Traditionnellement les PME françaises ne disposent pas de capitaux propres à la hauteur de leurs projets et des aléas de la vie économique. Le quart des sociétés se créent avec moins de 2.000 euros de capital, ce qui les renvoient vite à la bonne volonté des banques ou au tribunal de commerce pour cause de dépôt de bilan; l'épargne française reste abondante: 90 milliards d'excédent en 2010, contre 65 en 2004 car le taux d'épargne des ménages français demeure très élevé: 16% environ; mais plus de 80% de cette épargne va vers l'assurance-vie ou des placements sur livret, c'est-à-dire en définitive vers le financement du déficit budgétaire de l'Etat ou le logement social; l'épargne liquide est largement défiscalisée alors que l'épargne investie dans l'économie n'est pas clairement et durablement encouragée.

Il importe donc de réorienter de façon durable l'épargne nationale, celle des ménages, mais aussi celle des entreprises vers le financement de l'économie, que l'on peut qualifier de «redressement productif».

Trois moyens peuvent y contribuer:

  • 1. La réduction puis la suppression du déficit budgétaire de l'Etat, qui «libérera» à terme 100 milliards d'épargne pour les entreprises;
  • 2. Une modulation des taux d'imposition des entreprises sur les bénéfices, suivant qu'ils seraient distribués aux actionnaires ou réinvestis dans l'entreprise ou dans des fonds communs d'investissement, et notamment des fonds d'amorçage; l'Allemagne pratique déjà cette distinction.
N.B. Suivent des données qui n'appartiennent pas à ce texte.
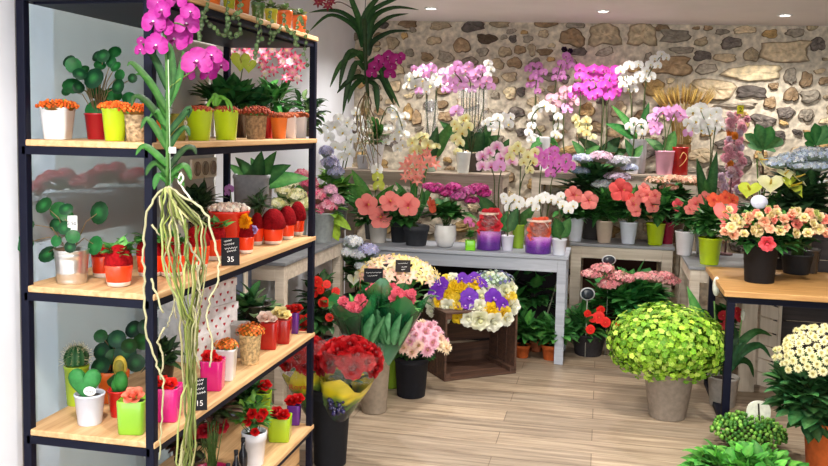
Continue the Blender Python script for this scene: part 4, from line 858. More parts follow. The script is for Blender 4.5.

L'engagement n°3 du président Hollande prévoit de descendre jusqu'à 15% de taux d'imposition pour les «très petites entreprises»: c'est le taux irlandais, dont l'efficacité n'est plus à démontrer.
  • 3. Une fiscalité des ménages délibérément favorable à l'investissement productif; les dispositifs existants (ISF/PME, Madelin, Régimes d'épargne salariale: participation et intéressement ) sont devenus opaques et mériteraient d'être évalués et clarifiés; l'affectation annoncée du produit du doublement du plafond du livret A à l'investissement productif va dans le bon sens:la réduction de la «fiscalité sociale sur l'assurance-vie» pour les contrats investis dans les sociétés non cotées également; la pérennisation du dispositif de réduction de l'ISF en cas d'investissement direct et assez long dans des PME serait efficace; il est clair que la surtaxation des hauts revenus réduirait les vocations de «Business angels»; à un moment il faudra bien choisir entre l'idéologie et l'efficacité.

La nouvelle règle du jeu devrait être concertée, compréhensible et durable.

Diversité des solutions, simplicité des procédures, lisibilité par les intéressés, stabilité dans le temps, telles sont, bien sûr, les composantes du cahier des charges à établir puis à respecter.

Mais est-on vraiment capable en France de ne pas changer de régime fiscal tous les ans?

Ce serait une bonne idée de réunir un «Grenelle de la croissance» pour discuter de tout cela, avec en perspective l'adoption à l'occasion de la loi de finances pour 2013 d'une «Charte de financement de la croissance» pour les cinq ans qui viennent.

Le 28 juin, Planète-PME, en liaison avec la Confédération générale des petites et moyennes entreprises (CGPME) a tenu son dixième congrès à la porte Maillot. Quatre ministres dont le Premier d'entre eux, Jean-Marc Ayrault, y ont pris la parole et fait des annonces sympathiques concernant notamment la fiscalité applicable aux PME et à l'épargne, la réduction des formalités administratives, l'accès aux marchés publics, etc.

Les sujets qui fâchent ont été évités: le coup de pouce au Smic le 1er juillet notamment. Il faut avoir en tête que le coût horaire de la main d'oeuvre a augmenté de 37,4% entre 2000 et 2010 en France contre 14,9% en Allemagne, soit plus du double. Le nouveau ministre de l'Economie, Pierre Moscovici qui «co-pilote» avec Arnaud Montebourg, chargé du redressement productif, la mise en place de la Nouvelle Banque publique d'investissement a annoncé sa préfiguration dès septembre 2012.

L'occasion d'esquisser un compromis historique entre une gauche ayant du temps devant elle et des entreprises réalistes est-elle à portée de main? Ce qui est bon pour la croissance l'est aussi pour l'emploi.